SUPPLIED DATA —
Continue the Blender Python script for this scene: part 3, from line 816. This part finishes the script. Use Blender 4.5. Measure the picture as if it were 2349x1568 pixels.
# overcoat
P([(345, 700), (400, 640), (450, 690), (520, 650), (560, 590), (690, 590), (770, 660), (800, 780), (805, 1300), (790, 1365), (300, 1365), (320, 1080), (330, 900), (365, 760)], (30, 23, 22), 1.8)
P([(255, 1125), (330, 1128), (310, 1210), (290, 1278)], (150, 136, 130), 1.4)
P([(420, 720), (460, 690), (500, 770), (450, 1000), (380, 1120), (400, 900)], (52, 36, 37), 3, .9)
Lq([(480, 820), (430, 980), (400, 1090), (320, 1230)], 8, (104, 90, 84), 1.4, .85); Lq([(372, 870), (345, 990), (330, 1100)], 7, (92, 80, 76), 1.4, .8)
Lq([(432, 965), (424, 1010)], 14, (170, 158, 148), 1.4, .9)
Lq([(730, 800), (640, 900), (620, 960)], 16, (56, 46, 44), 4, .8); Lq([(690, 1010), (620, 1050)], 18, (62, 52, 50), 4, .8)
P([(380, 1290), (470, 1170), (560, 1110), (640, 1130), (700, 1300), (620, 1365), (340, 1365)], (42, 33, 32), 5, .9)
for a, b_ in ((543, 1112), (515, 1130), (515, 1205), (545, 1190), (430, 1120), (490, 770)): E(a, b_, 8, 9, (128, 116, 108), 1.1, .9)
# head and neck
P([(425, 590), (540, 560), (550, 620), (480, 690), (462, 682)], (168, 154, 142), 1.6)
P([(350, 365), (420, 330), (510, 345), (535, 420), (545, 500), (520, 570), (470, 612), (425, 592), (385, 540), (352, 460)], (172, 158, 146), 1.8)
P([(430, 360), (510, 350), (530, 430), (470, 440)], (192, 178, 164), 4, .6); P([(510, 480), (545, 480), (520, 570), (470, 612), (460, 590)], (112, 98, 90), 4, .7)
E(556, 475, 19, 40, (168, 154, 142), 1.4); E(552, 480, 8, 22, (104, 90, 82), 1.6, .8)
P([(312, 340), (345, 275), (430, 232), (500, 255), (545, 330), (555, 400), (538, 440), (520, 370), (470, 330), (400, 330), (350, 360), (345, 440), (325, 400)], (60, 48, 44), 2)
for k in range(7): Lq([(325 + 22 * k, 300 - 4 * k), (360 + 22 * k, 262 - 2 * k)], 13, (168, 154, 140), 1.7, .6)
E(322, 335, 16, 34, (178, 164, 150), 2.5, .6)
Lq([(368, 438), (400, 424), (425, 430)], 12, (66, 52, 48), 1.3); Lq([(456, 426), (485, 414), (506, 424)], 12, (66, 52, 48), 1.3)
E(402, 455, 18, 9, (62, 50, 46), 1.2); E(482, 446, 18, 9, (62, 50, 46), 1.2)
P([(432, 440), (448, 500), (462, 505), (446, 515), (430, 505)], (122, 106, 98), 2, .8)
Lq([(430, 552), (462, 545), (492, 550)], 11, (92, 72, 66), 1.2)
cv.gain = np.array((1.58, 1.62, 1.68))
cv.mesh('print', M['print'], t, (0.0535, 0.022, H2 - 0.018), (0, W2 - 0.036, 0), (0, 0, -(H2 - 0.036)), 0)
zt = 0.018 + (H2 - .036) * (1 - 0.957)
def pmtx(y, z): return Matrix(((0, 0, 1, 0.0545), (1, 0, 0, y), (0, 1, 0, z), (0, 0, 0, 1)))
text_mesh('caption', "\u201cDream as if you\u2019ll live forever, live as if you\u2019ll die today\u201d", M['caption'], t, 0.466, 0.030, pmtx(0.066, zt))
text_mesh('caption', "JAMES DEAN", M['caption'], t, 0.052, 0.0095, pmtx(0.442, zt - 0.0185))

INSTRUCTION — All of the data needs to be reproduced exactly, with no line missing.

THE REPLY —
Continue the Blender Python script for this scene: part 3, from line 816. This part finishes the script. Use Blender 4.5. Measure the picture as if it were 2349x1568 pixels.
# overcoat
P([(345, 700), (400, 640), (450, 690), (520, 650), (560, 590), (690, 590), (770, 660), (800, 780), (805, 1300), (790, 1365), (300, 1365), (320, 1080), (330, 900), (365, 760)], (30, 23, 22), 1.8)
P([(255, 1125), (330, 1128), (310, 1210), (290, 1278)], (150, 136, 130), 1.4)
P([(420, 720), (460, 690), (500, 770), (450, 1000), (380, 1120), (400, 900)], (52, 36, 37), 3, .9)
Lq([(480, 820), (430, 980), (400, 1090), (320, 1230)], 8, (104, 90, 84), 1.4, .85); Lq([(372, 870), (345, 990), (330, 1100)], 7, (92, 80, 76), 1.4, .8)
Lq([(432, 965), (424, 1010)], 14, (170, 158, 148), 1.4, .9)
Lq([(730, 800), (640, 900), (620, 960)], 16, (56, 46, 44), 4, .8); Lq([(690, 1010), (620, 1050)], 18, (62, 52, 50), 4, .8)
P([(380, 1290), (470, 1170), (560, 1110), (640, 1130), (700, 1300), (620, 1365), (340, 1365)], (42, 33, 32), 5, .9)
for a, b_ in ((543, 1112), (515, 1130), (515, 1205), (545, 1190), (430, 1120), (490, 770)): E(a, b_, 8, 9, (128, 116, 108), 1.1, .9)
# head and neck
P([(425, 590), (540, 560), (550, 620), (480, 690), (462, 682)], (168, 154, 142), 1.6)
P([(350, 365), (420, 330), (510, 345), (535, 420), (545, 500), (520, 570), (470, 612), (425, 592), (385, 540), (352, 460)], (172, 158, 146), 1.8)
P([(430, 360), (510, 350), (530, 430), (470, 440)], (192, 178, 164), 4, .6); P([(510, 480), (545, 480), (520, 570), (470, 612), (460, 590)], (112, 98, 90), 4, .7)
E(556, 475, 19, 40, (168, 154, 142), 1.4); E(552, 480, 8, 22, (104, 90, 82), 1.6, .8)
P([(312, 340), (345, 275), (430, 232), (500, 255), (545, 330), (555, 400), (538, 440), (520, 370), (470, 330), (400, 330), (350, 360), (345, 440), (325, 400)], (60, 48, 44), 2)
for k in range(7): Lq([(325 + 22 * k, 300 - 4 * k), (360 + 22 * k, 262 - 2 * k)], 13, (168, 154, 140), 1.7, .6)
E(322, 335, 16, 34, (178, 164, 150), 2.5, .6)
Lq([(368, 438), (400, 424), (425, 430)], 12, (66, 52, 48), 1.3); Lq([(456, 426), (485, 414), (506, 424)], 12, (66, 52, 48), 1.3)
E(402, 455, 18, 9, (62, 50, 46), 1.2); E(482, 446, 18, 9, (62, 50, 46), 1.2)
P([(432, 440), (448, 500), (462, 505), (446, 515), (430, 505)], (122, 106, 98), 2, .8)
Lq([(430, 552), (462, 545), (492, 550)], 11, (92, 72, 66), 1.2)
cv.gain = np.array((1.58, 1.62, 1.68))
cv.mesh('print', M['print'], t, (0.0535, 0.022, H2 - 0.018), (0, W2 - 0.036, 0), (0, 0, -(H2 - 0.036)), 0)
zt = 0.018 + (H2 - .036) * (1 - 0.957)
def pmtx(y, z): return Matrix(((0, 0, 1, 0.0545), (1, 0, 0, y), (0, 1, 0, z), (0, 0, 0, 1)))
text_mesh('caption', "\u201cDream as if you\u2019ll live forever, live as if you\u2019ll die today\u201d", M['caption'], t, 0.466, 0.030, pmtx(0.066, zt))
text_mesh('caption', "JAMES DEAN", M['caption'], t, 0.052, 0.0095, pmtx(0.442, zt - 0.0185))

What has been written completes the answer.